Hi Will, Thanks for this article. Very good read! In particular I liked your scepticism about what designers can extract by talking to the target / user group. Thus, the process you describe seems to really focus to practice abductive thinking, something which I find is missing to some more generic descriptions of the design thinking process.

Well put article.And on an off subject note, I think I recognize some of those hands. Just kidding.

Thank you Will for a very nice article. I was intrigued by the quote so I looked up and Google immediately corrects the name to Stuart from Stewart.

Sounds a lot like a basic brainstorming session, but its interesting to see it applied specifically to UX design in this way.

@matt, design studio is both a place and a method. We refer to our firm as a design studio, because we use a collaborative design approach in pretty much everything we do. The location much of this work happens is in our design studio, the place. However, design studio, the method, we've practiced both in our space and in other spaces (e.g. client sites, conferences). Design studio as a method differs from a charrette in that a charrette is a single pitch/critique, where as the design studio method is built on several charrettes in a rapid iterative session. Further, design studio as a method, at least the way I practice it, is like a hybrid mashup of charrette and the RITE method.

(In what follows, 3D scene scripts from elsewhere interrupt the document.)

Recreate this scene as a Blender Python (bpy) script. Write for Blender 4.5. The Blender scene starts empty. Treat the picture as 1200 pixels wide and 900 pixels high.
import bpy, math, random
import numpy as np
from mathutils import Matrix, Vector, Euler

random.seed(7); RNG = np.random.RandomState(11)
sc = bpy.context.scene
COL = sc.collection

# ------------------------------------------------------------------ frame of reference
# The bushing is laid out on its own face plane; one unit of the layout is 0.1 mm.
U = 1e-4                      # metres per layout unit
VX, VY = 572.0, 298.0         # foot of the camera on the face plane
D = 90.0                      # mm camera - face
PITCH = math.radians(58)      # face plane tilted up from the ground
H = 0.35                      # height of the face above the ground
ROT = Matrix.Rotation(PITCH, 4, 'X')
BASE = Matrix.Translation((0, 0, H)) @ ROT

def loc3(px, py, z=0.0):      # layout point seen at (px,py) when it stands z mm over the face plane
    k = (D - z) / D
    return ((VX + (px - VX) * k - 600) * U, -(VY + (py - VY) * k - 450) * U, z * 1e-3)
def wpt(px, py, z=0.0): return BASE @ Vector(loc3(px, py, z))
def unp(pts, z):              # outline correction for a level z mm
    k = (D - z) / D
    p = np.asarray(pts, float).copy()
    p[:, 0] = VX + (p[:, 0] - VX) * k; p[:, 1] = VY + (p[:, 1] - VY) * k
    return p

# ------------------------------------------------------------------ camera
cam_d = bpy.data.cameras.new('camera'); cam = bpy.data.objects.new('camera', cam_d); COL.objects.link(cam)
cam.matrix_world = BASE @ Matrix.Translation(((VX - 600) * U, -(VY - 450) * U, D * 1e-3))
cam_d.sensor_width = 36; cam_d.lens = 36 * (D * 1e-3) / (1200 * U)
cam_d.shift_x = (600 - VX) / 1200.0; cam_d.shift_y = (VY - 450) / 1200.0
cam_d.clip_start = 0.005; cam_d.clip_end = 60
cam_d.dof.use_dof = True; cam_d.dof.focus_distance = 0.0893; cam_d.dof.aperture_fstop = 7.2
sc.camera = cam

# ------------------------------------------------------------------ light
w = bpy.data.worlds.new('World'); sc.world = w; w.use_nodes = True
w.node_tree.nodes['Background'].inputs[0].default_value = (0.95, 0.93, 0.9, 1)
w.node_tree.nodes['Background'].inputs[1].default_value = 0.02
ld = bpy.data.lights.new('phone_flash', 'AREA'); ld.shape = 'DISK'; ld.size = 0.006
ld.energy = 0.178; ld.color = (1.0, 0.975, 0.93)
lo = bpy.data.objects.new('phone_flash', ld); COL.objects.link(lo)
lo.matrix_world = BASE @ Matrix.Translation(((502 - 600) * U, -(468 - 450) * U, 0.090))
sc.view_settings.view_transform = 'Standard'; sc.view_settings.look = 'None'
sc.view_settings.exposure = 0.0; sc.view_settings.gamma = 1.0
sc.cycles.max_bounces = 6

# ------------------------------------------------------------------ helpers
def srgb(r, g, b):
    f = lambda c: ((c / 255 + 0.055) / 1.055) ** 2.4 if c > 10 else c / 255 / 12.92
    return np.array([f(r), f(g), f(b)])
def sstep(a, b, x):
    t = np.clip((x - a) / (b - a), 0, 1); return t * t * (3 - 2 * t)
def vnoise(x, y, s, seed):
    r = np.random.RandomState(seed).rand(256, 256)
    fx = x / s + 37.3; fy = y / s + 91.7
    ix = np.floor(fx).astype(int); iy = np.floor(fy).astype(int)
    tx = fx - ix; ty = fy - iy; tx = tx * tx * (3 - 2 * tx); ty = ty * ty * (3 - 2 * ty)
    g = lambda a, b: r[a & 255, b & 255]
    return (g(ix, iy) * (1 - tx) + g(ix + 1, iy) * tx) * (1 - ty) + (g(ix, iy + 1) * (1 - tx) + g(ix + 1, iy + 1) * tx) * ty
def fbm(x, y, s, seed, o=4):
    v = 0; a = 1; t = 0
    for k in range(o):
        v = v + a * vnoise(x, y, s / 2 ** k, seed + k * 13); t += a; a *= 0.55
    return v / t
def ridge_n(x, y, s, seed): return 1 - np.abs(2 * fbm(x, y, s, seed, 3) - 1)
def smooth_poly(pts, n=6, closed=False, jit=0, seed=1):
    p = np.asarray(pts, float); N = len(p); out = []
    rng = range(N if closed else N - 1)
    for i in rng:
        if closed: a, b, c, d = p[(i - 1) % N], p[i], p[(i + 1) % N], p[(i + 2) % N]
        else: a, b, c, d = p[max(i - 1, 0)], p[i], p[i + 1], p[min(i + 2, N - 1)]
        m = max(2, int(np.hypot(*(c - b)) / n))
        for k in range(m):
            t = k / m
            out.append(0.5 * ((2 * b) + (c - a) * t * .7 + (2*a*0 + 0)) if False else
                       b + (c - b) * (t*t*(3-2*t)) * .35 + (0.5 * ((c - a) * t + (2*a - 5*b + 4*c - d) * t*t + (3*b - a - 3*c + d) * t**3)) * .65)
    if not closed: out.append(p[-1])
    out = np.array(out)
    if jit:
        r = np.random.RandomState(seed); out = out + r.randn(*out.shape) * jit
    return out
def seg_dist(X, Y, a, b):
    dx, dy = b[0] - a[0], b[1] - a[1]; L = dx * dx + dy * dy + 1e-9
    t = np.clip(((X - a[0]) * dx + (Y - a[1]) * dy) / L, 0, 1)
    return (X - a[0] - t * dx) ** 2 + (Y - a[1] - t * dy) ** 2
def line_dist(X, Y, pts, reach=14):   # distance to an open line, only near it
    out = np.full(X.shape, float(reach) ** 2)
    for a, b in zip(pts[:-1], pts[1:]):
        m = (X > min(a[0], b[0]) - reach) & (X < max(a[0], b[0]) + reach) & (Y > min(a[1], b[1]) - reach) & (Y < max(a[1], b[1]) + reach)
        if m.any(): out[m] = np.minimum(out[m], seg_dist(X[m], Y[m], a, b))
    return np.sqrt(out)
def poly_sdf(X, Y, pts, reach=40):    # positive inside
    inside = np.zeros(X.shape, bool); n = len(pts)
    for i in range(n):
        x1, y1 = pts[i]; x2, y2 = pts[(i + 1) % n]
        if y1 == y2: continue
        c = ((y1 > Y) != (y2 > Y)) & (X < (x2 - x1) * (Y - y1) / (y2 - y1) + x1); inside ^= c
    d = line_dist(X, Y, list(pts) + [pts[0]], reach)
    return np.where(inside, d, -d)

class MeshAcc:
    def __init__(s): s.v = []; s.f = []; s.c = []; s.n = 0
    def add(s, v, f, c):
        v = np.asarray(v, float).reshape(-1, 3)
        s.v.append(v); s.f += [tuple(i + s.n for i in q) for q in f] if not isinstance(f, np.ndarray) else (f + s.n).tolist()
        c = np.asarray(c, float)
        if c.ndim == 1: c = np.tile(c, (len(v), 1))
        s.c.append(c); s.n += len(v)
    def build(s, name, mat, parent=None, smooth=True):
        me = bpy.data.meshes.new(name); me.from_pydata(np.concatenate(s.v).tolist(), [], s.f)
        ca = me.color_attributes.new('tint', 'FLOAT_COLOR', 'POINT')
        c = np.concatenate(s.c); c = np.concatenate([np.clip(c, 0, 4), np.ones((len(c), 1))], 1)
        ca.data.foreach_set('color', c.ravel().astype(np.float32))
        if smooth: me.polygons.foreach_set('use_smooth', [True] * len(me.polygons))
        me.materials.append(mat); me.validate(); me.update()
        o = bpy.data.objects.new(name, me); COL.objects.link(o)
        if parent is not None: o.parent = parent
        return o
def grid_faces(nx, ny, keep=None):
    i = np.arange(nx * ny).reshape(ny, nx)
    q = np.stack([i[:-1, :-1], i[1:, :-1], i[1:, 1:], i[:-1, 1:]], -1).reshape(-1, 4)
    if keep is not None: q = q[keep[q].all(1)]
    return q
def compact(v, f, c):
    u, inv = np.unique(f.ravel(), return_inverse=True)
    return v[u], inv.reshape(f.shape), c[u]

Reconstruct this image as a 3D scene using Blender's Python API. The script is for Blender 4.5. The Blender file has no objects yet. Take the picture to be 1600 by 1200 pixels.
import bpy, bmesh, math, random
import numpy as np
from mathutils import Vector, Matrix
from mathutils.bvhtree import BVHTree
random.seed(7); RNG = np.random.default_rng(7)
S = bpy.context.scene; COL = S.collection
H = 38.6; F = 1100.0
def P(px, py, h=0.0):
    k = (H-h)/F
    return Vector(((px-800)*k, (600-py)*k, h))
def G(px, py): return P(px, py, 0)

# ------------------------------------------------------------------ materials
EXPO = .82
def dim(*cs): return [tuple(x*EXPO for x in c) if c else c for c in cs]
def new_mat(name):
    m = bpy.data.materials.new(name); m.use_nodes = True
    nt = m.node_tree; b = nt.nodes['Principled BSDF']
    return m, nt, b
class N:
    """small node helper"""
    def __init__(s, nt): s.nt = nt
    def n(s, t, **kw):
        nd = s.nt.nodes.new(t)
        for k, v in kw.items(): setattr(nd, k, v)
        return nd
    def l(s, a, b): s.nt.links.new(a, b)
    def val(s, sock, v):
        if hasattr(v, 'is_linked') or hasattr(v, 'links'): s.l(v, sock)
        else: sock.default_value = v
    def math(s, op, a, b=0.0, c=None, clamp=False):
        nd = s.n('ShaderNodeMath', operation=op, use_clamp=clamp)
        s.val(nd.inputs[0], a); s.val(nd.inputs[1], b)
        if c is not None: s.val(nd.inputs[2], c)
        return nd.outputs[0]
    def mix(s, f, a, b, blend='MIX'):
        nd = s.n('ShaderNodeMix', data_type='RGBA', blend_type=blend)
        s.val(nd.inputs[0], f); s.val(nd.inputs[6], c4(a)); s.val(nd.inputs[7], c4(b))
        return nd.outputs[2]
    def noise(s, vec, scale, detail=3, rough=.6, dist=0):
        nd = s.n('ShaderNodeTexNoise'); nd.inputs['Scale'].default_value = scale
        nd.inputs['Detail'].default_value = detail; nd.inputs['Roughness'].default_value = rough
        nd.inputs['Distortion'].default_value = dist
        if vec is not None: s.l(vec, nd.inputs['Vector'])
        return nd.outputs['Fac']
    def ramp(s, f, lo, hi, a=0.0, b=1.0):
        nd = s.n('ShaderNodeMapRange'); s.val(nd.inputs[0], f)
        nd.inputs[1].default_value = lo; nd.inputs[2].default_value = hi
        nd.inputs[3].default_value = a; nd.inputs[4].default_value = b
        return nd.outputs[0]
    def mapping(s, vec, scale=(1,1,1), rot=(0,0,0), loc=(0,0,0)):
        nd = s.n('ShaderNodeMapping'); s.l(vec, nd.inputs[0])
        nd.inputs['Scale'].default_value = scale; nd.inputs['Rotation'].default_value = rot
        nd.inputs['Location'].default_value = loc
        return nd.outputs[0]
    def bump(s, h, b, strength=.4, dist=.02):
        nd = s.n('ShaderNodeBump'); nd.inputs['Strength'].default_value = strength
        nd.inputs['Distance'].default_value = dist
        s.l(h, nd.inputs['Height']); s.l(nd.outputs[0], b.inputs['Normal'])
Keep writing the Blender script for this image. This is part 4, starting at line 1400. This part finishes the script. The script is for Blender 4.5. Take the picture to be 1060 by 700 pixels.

Collaboration is key to creating great products, services or experiences, and as Stefan Klocek points out, "Good designers want to unearth what consumers can’t tell them: latent & emerging needs and motivations; actual behaviors and attitudes; and, crucially, barriers to as well as drivers of change..." The end user's point of view must be part of the collaboration. Ethnographic practices applied to research in the early, fuzzy stages can reveal latent and emerging needs and motivations and give the end user a voice in the design process. Then, as Leah Brady points out in her comment, user testing is needed once worthy designs solutions take shape.

As a current UX professional who was previously an industrial designer by degree and an architectural designer by default, I have followed this same methodology with a very important addition - user testing. In UX as in industrial design once we have one or more worthy designs flushed out we will put them through testing and based on those results will reiterate one or times. This step is of course not typically found in architecture due to the natural constraints of doing so although maybe some virtual reality tools would prove useful.

This is a great introduction to a method that's incredibly useful and has a rich history in design practice. However, I take issue with calling it Design Studio... a studio is a place in which we do work and comes form the same route as the word "study." It is a place of learning, exploration, and constant collaboration and critique. The method outlined in this article is traditionally called a charrette and has been used in industrial design and architecture for decades. For a little overview of the history of charrette Wikipedia has a decent page: http://en.wikipedia.org/wiki/Charrette We have a tendency to give new names to things and reinvent methods... ignoring the languages of historical formal design practice leads to a lot of misunderstanding and argument about meanings and definitions... If we're not all using the same language to describe what we do it leads to a lot of confusion. In the end it's great that people like WIll and Todd are bringing this method to a larger audience, it's something we should all use in our practice. I'd just like to see us be more careful about the language we use.